• [THE EXERCISE] Your task is to print exactly the lines from the line that contains "Generate a Blender" through the line that contains "return m, nt, nt.nodes.new, nt.links.new", with pictures left out.

(Extracted data entries)
⁂

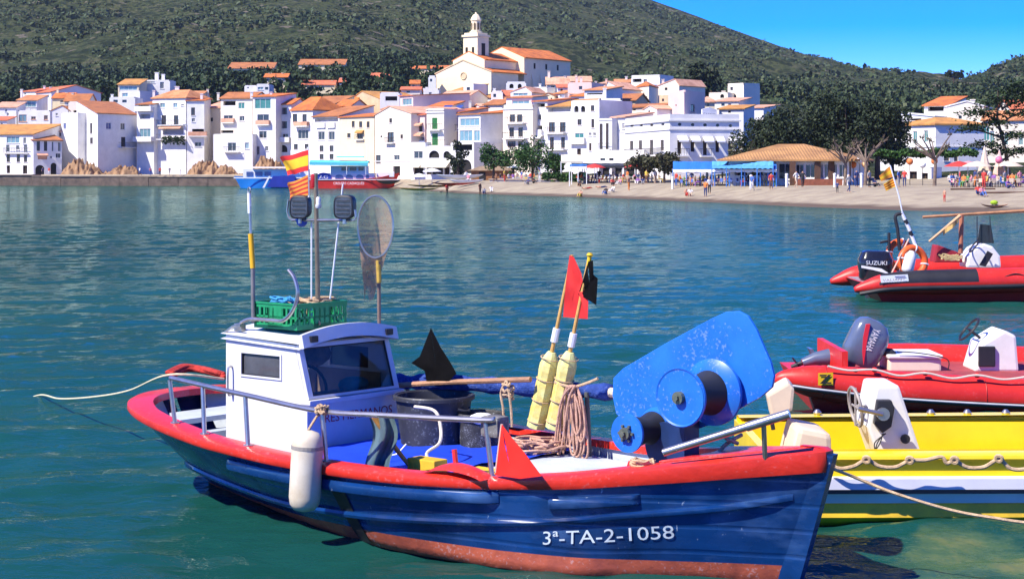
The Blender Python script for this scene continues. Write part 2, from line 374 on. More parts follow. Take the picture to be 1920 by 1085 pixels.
def wave_field(X,Y):
    rs=np.random.RandomState(4); Z=np.zeros_like(X)
    for i in range(46):
        lam=.22*(14**(rs.rand()**1.25)); an=math.pi/2+rs.normal(0,.55)+.18; kx=2*math.pi/lam*math.cos(an); ky=2*math.pi/lam*math.sin(an)
        Z+=lam*.0029*np.sin(kx*X+ky*Y+rs.rand()*6.28+.8*np.sin(.13*X+.21*Y+i))
    ruf=.5+.5*np.sin(.045*X+.9*np.sin(.031*Y+1))*np.sin(.06*Y+.7*np.sin(.05*X)); ruf=np.clip(ruf+.2,.28,1.15)
    shore=np.interp(X/Y*F+960,[t[0] for t in D0t],[t[1] for t in D0t])*KY
    calm=np.clip((shore-Y)/(shore*.32),0,1); calm=.05+.95*calm*calm*(3-2*calm)
    return Z*ruf*calm*np.interp(Y,[12,30,90,200],[1.55,1.3,.9,.8])
NR,NC=760,400
yy=5.5*(385/5.5)**(np.linspace(0,1,NR)**.92); tt=np.linspace(-.42,.42,NC)
YY,TT=np.meshgrid(yy,tt,indexing='ij'); XX=TT*(YY+4); ZZ=wave_field(XX,YY)
me=bpy.data.meshes.new('harbour_water'); V=np.stack([XX,YY,ZZ],-1).reshape(-1,3)
ii=np.arange(NR*NC).reshape(NR,NC); Q=np.stack([ii[:-1,:-1],ii[:-1,1:],ii[1:,1:],ii[1:,:-1]],-1).reshape(-1,4)
# flat skirt well outside the frame
n0=len(V); sk=np.array([[-1200,-80,-.03],[1200,-80,-.03],[1200,5.5,-.03],[-1200,5.5,-.03],[-1200,385,-.03],[1200,385,-.03]]); V=np.concatenate([V,sk])
lf,rt,l2,r2=ii[0,0],ii[0,-1],ii[-1,0],ii[-1,-1]
Q=np.concatenate([Q,np.array([[n0,n0+1,n0+2,n0+3],[n0+3,lf,l2,n0+4],[rt,n0+2,n0+5,r2]])])
me.vertices.add(len(V)); me.vertices.foreach_set('co',V.ravel().astype(np.float32)); me.loops.add(Q.size); me.loops.foreach_set('vertex_index',Q.ravel().astype(np.int32)); me.polygons.add(len(Q)); me.polygons.foreach_set('loop_start',np.arange(0,Q.size,4,dtype=np.int32))
me.update(calc_edges=True); me.validate(); me.polygons.foreach_set('use_smooth',[True]*len(me.polygons)); me.materials.append(watermat())
wob_=bpy.data.objects.new('harbour_water',me); col.objects.link(wob_); tag(wob_,kind='structure')
m=MB(); m.face([(-900,-60,-5),(900,-60,-5),(900,500,-5),(-900,500,-5)]); tag(m.build('seabed',sand,recalc=False),kind='structure')

# scrub bushes over the mountain: one uncountable mass
random.seed(3)
def blob(m,c,r,n=7,mi=0,flat=.7,ls=.6):
    for _ in range(n):
        d=Vector((random.gauss(0,1),random.gauss(0,1),random.gauss(0,1)*flat)).normalized(); p=c+d*r*random.uniform(.25,1)
        p.z=c.z+abs(p.z-c.z)*random.choice((1,1,.3))
        a=Vector((random.gauss(0,1),random.gauss(0,1),random.gauss(0,1))).normalized(); b=a.orthogonal().normalized(); s=r*ls*random.uniform(.7,1.25)
        b=Matrix.Rotation(random.random()*6.3,3,a)@b; e=a.cross(b)
        o=len(m.v); m.v+=[p+b*s,p+e*s,p-b*s,p-e*s*random.uniform(.6,1)]; m.f.append([o,o+1,o+2,o+3]); m.m.append(mi)
scrubleaf=leafmat('scrub_leaf',(.032,.055,.020),(.055,.080,.029),(.085,.095,.042))
pineleaf=leafmat('pine_leaf',(.010,.024,.008),(.032,.058,.018),(.06,.085,.03))
m=MB()
for _ in range(60000):
    px=random.uniform(-60,1720); k=290+690*random.random()**1.25; p=XY(px,k)
    if k<430 and px<840: continue
    if noise.noise(Vector((p.x/45,p.y/45,7)))<-.2: continue
    r=(.5+1.1*random.random()+2.0*random.random()**6)*(.5+k/1200); blob(m,Vector((p.x,p.y,ground(px,k)-.1*r)),r,4,ls=.55)
tag(m.build('mountain_scrub',scrubleaf,recalc=False),'low scrub covering the mountain behind the town','scrub',kind='stuff')
# dense wood in the belt above the houses
VILLAS=[(492,542,304),(562,630,296),(634,664,294),(682,738,300),(478,508,268),(455,490,268),(256,322,266),(218,262,260),(556,650,356),(425,515,354)]
m=MB()
for _ in range(900):
    px=random.uniform(-60,830); k=random.uniform(262,430); 
    if any(a<px<b and c-16<k<c for a,b,c in VILLAS): continue
    dens=interp([(0,.6),(150,.9),(300,1),(420,.9),(560,.75),(700,1),(800,.7)],px)
    if random.random()>dens*(1 if k<400 else .5): continue
    p=XY(px,k); r=random.uniform(2.2,4.2); z=ground(px,k)
    for q in range(4): blob(m,Vector((p.x+random.gauss(0,r*.5),p.y+random.gauss(0,r*.5),z+r*(.3+.35*q))),r*(1-.14*q),34,ls=.24)
tag(m.build('hillside_wood',pineleaf,recalc=False),'dark pine wood on the slope above the left houses','wood',kind='stuff')
m=MB()
for _ in range(760):
    px=random.uniform(1420,2050); k=random.uniform(215,420); 
    if px<1700 and k<300: continue
    p=XY(px,k); r=random.uniform(1.6,3.4); z=ground(px,k) if k<380 else max(ground(px,k),hill2(px,k) if px>1570 else -9)
    for q in range(3): blob(m,Vector((p.x+random.gauss(0,r*.5),p.y+random.gauss(0,r*.5),z+r*(.3+.35*q))),r*(1-.14*q),30,ls=.26)
for _ in range(900):
    px=random.uniform(1600,2100); k=random.uniform(400,650); p=XY(px,k); r=random.uniform(1.5,4); blob(m,Vector((p.x,p.y,hill2(px,k))),r,16,ls=.32)
tag(m.build('right_hill_wood',leafmat('oak_leaf',(.014,.030,.010),(.05,.075,.026),(.10,.11,.05)),recalc=False),'mixed green wood behind the white house on the right','wood',kind='stuff')
# ---------------------------------------------------------------- town houses
REG={'A':(0,130,4.8),'B':(350,130,4.8),'C':(700,20,4.8),'D':(680,170,4.8),'E':(1040,130,4.8),'F':(1360,150,3.42857),'P':(0,0,1)}
SH={'w':('window',glass,framew,.18),'b':('window',glassb,framew,.15),'v':('window',glassv,framew,.15),'o':('window',glass,brown,.15),'g':('shutter',green,green,.08),'t':('window',teal,framew,.12),
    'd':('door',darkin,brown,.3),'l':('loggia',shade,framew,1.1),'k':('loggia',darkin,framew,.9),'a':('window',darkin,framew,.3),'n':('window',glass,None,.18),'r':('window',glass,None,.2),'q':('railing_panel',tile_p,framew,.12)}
def roof_slab(m,a,b,c,d,th=.16):       # quad a,b eave ; c,d ridge  -> slab with uv in metres
    a,b,c,d=map(Vector,(a,b,c,d)); n=(b-a).cross(d-a).normalized()
    if n.z<0:n=-n
    t=n*th; w=(b-a).length; h=(d-a).length
    m.face([a+t,b+t,c+t,d+t],0,[(0,0),(w,0),(w,h),(0,h)]); m.face([a,b,c,d])
    for p,q in((a,b),(b,c),(c,d),(d,a)): m.face([p,q,q+t,p+t])
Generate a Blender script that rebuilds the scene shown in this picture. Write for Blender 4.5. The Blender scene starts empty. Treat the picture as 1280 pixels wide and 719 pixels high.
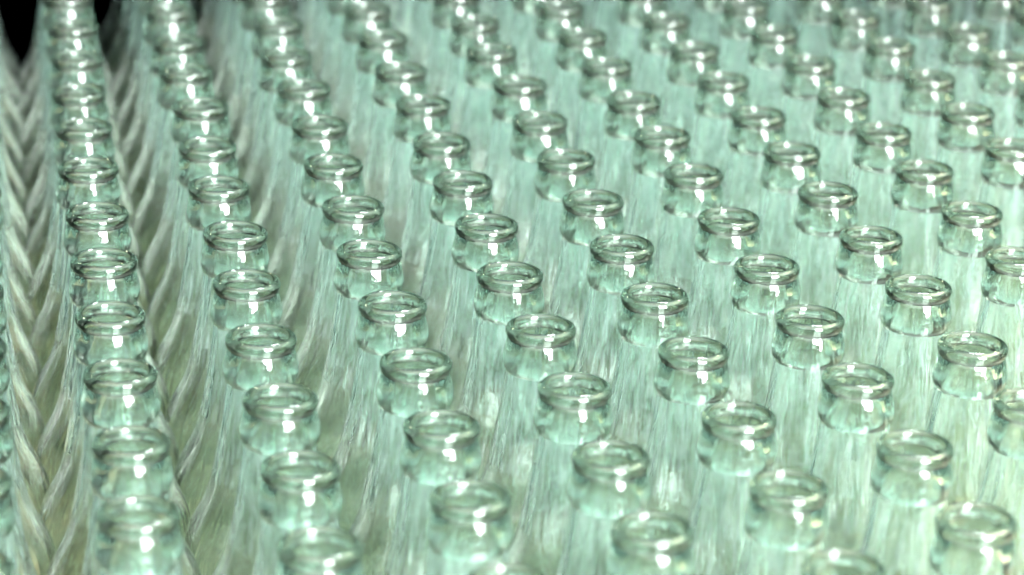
import bpy, math, random
import numpy as np

scene = bpy.context.scene
col = scene.collection
random.seed(7)
rng = np.random.default_rng(11)

U = 0.061          # centre to centre spacing of the packed bottles (m)
HT = 0.200         # bottle height
TAU = 2 * math.pi

# ------------------------------------------------------------------ camera
F = 5.4272
PIT, YAW, ROLL = math.radians(19.7553), math.radians(-18.8231), math.radians(2.08803)
CAM = np.array([5.99457, -11.77891, 6.05878]) * U + np.array([0, 0, HT - 0.0035])
fw = np.array([math.sin(YAW) * math.cos(PIT), math.cos(YAW) * math.cos(PIT), -math.sin(PIT)])
rt0 = np.array([math.cos(YAW), -math.sin(YAW), 0.0])
up0 = np.cross(rt0, fw)
rt = rt0 * math.cos(ROLL) + up0 * math.sin(ROLL)
up = up0 * math.cos(ROLL) - rt0 * math.sin(ROLL)

from mathutils import Matrix, Vector
cd = bpy.data.cameras.new('camera')
cam = bpy.data.objects.new('camera', cd)
col.objects.link(cam)
M = Matrix.Identity(4)
for i in range(3):
    M[i][0], M[i][1], M[i][2], M[i][3] = rt[i], up[i], -fw[i], CAM[i]
cam.matrix_world = M
cd.sensor_width = 36.0
cd.lens = F * 18.0
cd.clip_start, cd.clip_end = 0.05, 60.0
cd.dof.use_dof = True
cd.dof.focus_distance = 18.0 * U
cd.dof.aperture_fstop = 10.0
scene.camera = cam


def project(pt):
    d = np.asarray(pt) - CAM
    z = d @ fw
    return 0.5 + 0.5 * F * (d @ rt) / z, 0.5 + 0.5 * F * (d @ up) / z * 1280 / 719, z   # u, v in 0..1 (v up)


# ------------------------------------------------------------------ materials
def nodes(name):
    m = bpy.data.materials.new(name)
    m.use_nodes = True
    nt = m.node_tree
    nt.nodes.clear()
    return m, nt, nt.nodes.new, nt.links.new


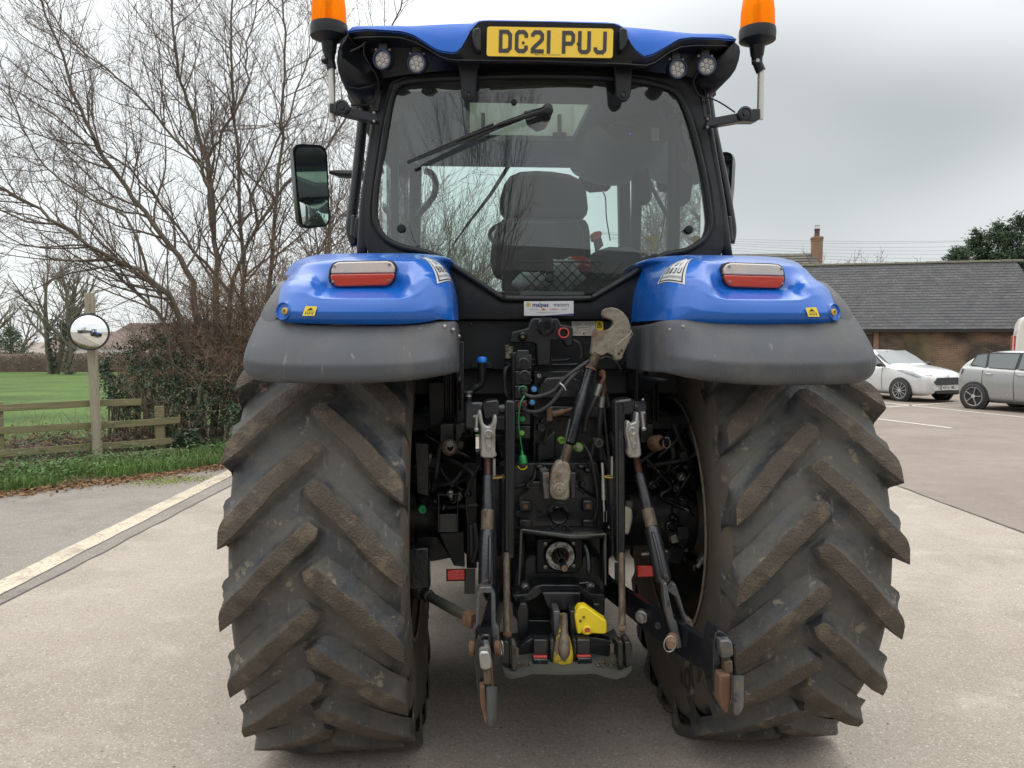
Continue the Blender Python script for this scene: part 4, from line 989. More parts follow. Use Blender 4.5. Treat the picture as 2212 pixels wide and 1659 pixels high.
# ---- rear wheels
R_, HUBZ = 0.935, 0.872
WX = 0.83
def rear_wheel(side, phase):
    cx = -0.828 if side < 0 else 0.864
    HW = 0.294
    def crown_b(x): return 0.888 - 0.030 * (abs(x) / 0.29) ** 2.4
    def crown_t(x): return R_ - 0.018 * (abs(x) / 0.29) ** 2
    prof = [(0.487, -.245), (0.505, -.265), (0.53, -.272), (0.58, -.284), (0.65, -.296), (0.72, -.301), (0.77, -.299), (0.805, -.292), (0.832, -.280), (0.850, -.262)]
    cr = [(crown_b(x), x) for x in (-.225, -.17, -.11, -.06, 0, .06, .11, .17, .225)]
    full = prof + cr + [(r, -a) for r, a in prof[::-1]]
    mb = MB(); n = 96
    vs = []; fs = []; ms = []
    k = len(full)
    def put(x, ang, r):
        z = HUBZ + sin(ang) * r; y = -cos(ang) * r
        if z < 0.003: z = 0.003 + (z - 0.003) * 0.05
        if z < 0.25: x = x * (1 + 0.09 * (0.25 - z) / 0.25)
        return V((cx + x, y, z))
    rows = [[put(x, 2 * pi * j / n, r) for j in range(n)] for r, x in full]
    mb.grid(rows, wrap=True, mif=lambda i, j: 1 if (i < 8 or i >= k - 9) else 0)
    NL = 21
    for h in (-1, 1):
        for q in range(NL):
            base = phase + 2 * pi * (q + (0.5 if h > 0 else 0.0)) / NL
            # stations from the centre tip to the shoulder
            st = [(-0.012, 0.000, .55), (0.0, 0.018, .92), (.03, .048, 1.0), (.08, .098, 1.0), (.14, .160, 1.0), (.19, .222, 1.02), (.245, .285, 1.06), (HW, .345, 1.10)]
            rt = random.Random(q * 7 + (3 if h > 0 else 0) + int(side * 50)); secs = []
            tw_, bw = 0.030, 0.049
            def lerp3(a, b_, t): return tuple(p + (q_ - p) * t for p, q_ in zip(a, b_))
            st = st[:2] + [lerp3(st[i], st[i + 1], k / 3) for i in range(1, len(st) - 1) for k in ((1, 2, 3))]
            for i, (x, dphi, ws) in enumerate(st):
                X = h * x; ph = base - dphi
                if i < len(st) - 1: tx, tp_ = st[i + 1][0] - x, -(st[i + 1][1] - dphi) * R_
                l = sqrt(tx * tx + tp_ * tp_); nx, npv = -tp_ / l, tx / l     # unit normal in (x, arc)
                rb, rtp = crown_b(X) - 0.012, crown_t(X) + (0 if i else -0.012)
                fe = max(0.0, (x - .24) / (HW - .24)); fe = fe * fe; rb = rb + (0.79 - rb) * fe
                sec = []
                for wv, r in ((-.080, rb + .009), (-.056, rb + .016), (-.041, rb + .030), (-tw_ - .002, rtp - .005), (-tw_ + .003, rtp), (tw_ - .003, rtp), (tw_ + .002, rtp - .005), (.041, rb + .030), (.056, rb + .016), (.080, rb + .009)):
                    if abs(wv) > .045: wv *= 1 - .52 * min(1, fe * 1.3)
                    elif abs(wv) > .04: wv *= 1 - .2 * fe
                    jj = rt.gauss(0, 0.0010)
                    sec.append(put(max(-HW - .002, min(HW + .002, X + h * nx * (wv * ws + jj) * (1 - fe))), ph + npv * (wv * ws + jj) / R_ * (1 + .32 * fe), r + rt.gauss(0, .0007)))
                secs.append(sec)
            mb.grid(secs, mif=lambda i, j: 2 if 3 <= j <= 5 else 0)
            mb.add(secs[0], [(9, 8, 7, 6, 5, 4, 3, 2, 1, 0)], 0)
            # shoulder end: face running down on to the sidewall
            e = secs[-1]; ph = base - st[-1][1]
            low = [put(h * 0.300, ph + t_ * .072, 0.768) for t_ in (1.0, .75, .55, .4, .3, -.3, -.4, -.55, -.75, -1.0)]
            low = low if (e[0] - low[0]).length < (e[0] - low[-1]).length else low[::-1]
            mb.grid([e, low], mi=0)
    ty = mb.build('tyre', [M['rubber'], M['sidewall'], M['lug']], None, smooth=44)
    wr = MB()
    # rim: barrel, flange, disc
    s = side
    c = V((cx, 0, HUBZ))
    wr.lathe(c, (1, 0, 0), [(0.515, -.278), (0.522, -.270), (0.500, -.258), (0.470, -.248), (0.455, -.20), (0.43, -.10), (0.43, .10), (0.455, .20), (0.470, .248), (0.500, .258), (0.522, .270), (0.515, .278)], 72, False, 0)
    wr.lathe(c, (-s, 0, 0), [(0.06, .20), (0.17, .20), (0.19, .16), (0.30, .06), (0.43, .02), (0.43, -.005), (0.30, .03), (0.18, .13), (0.0, .14)], 48, False, 0)
    wr.lathe(c, (-s, 0, 0), [(0.510, .277), (0.520, .283), (0.530, .278), (0.520, .266)], 72, False, 1)
    w = wr.build('rim', [M['rim'], M['rim_edge']], None, smooth=40)
    wh = empty('wheel', (0, 0, 0)); wh.parent = TR; ty.parent = wh; w.parent = wh
    for k in range(10):
        a = 2 * pi * k / 10; MB().cyl(c + V((s * -.13, cos(a) * .24, sin(a) * .24)), c + V((s * -.19, cos(a) * .24, sin(a) * .24)), .016, 6).build('wheel_nut', M['black_m'], wh)
    return wh, c
wl, cl_ = rear_wheel(-1, radians(11.4))
wr_, cr_ = rear_wheel(1, radians(14.6))
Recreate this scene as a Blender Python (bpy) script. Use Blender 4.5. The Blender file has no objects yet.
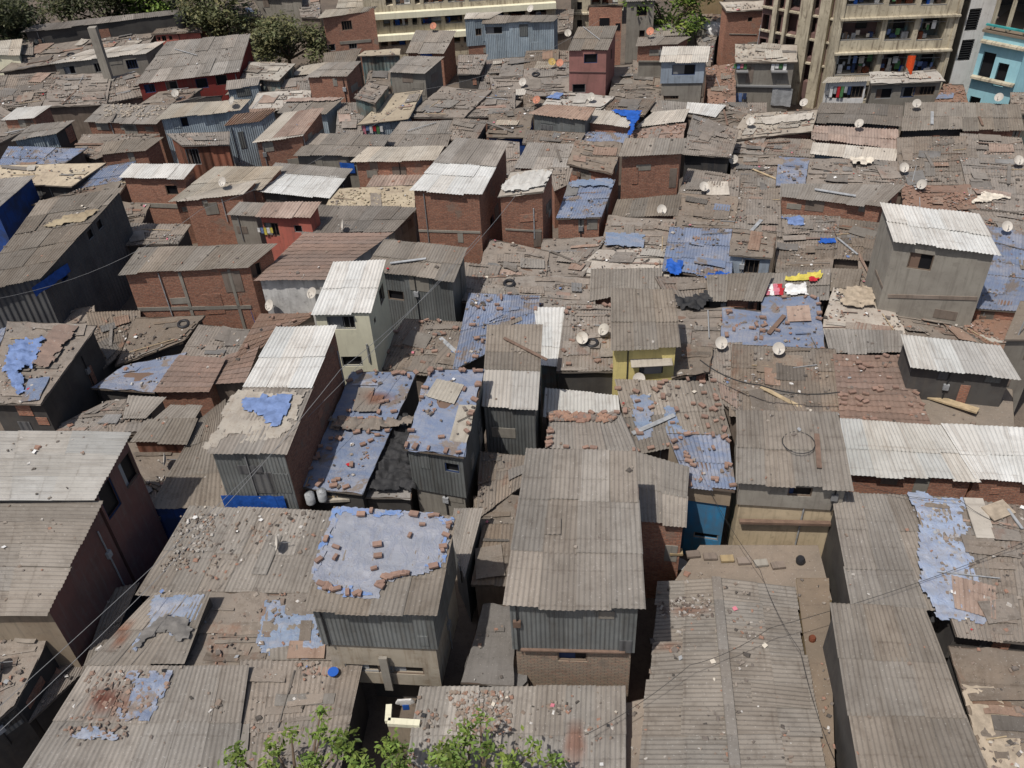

⁂

• [THE RESPONSE]
Generate a Blender script that rebuilds the scene shown in this picture. Write for Blender 4.5. The Blender scene starts empty. Treat the picture as 1280 pixels wide and 719 pixels high.
import bpy, math, random
import numpy as np

scene = bpy.context.scene
col = scene.collection
random.seed(7)
rng = np.random.default_rng(11)

U = 0.061          # centre to centre spacing of the packed bottles (m)
HT = 0.200         # bottle height
TAU = 2 * math.pi

# ------------------------------------------------------------------ camera
F = 5.4272
PIT, YAW, ROLL = math.radians(19.7553), math.radians(-18.8231), math.radians(2.08803)
CAM = np.array([5.99457, -11.77891, 6.05878]) * U + np.array([0, 0, HT - 0.0035])
fw = np.array([math.sin(YAW) * math.cos(PIT), math.cos(YAW) * math.cos(PIT), -math.sin(PIT)])
rt0 = np.array([math.cos(YAW), -math.sin(YAW), 0.0])
up0 = np.cross(rt0, fw)
rt = rt0 * math.cos(ROLL) + up0 * math.sin(ROLL)
up = up0 * math.cos(ROLL) - rt0 * math.sin(ROLL)

from mathutils import Matrix, Vector
cd = bpy.data.cameras.new('camera')
cam = bpy.data.objects.new('camera', cd)
col.objects.link(cam)
M = Matrix.Identity(4)
for i in range(3):
    M[i][0], M[i][1], M[i][2], M[i][3] = rt[i], up[i], -fw[i], CAM[i]
cam.matrix_world = M
cd.sensor_width = 36.0
cd.lens = F * 18.0
cd.clip_start, cd.clip_end = 0.05, 60.0
cd.dof.use_dof = True
cd.dof.focus_distance = 18.0 * U
cd.dof.aperture_fstop = 10.0
scene.camera = cam


def project(pt):
    d = np.asarray(pt) - CAM
    z = d @ fw
    return 0.5 + 0.5 * F * (d @ rt) / z, 0.5 + 0.5 * F * (d @ up) / z * 1280 / 719, z   # u, v in 0..1 (v up)


# ------------------------------------------------------------------ materials
def nodes(name):
    m = bpy.data.materials.new(name)
    m.use_nodes = True
    nt = m.node_tree
    nt.nodes.clear()
    return m, nt, nt.nodes.new, nt.links.new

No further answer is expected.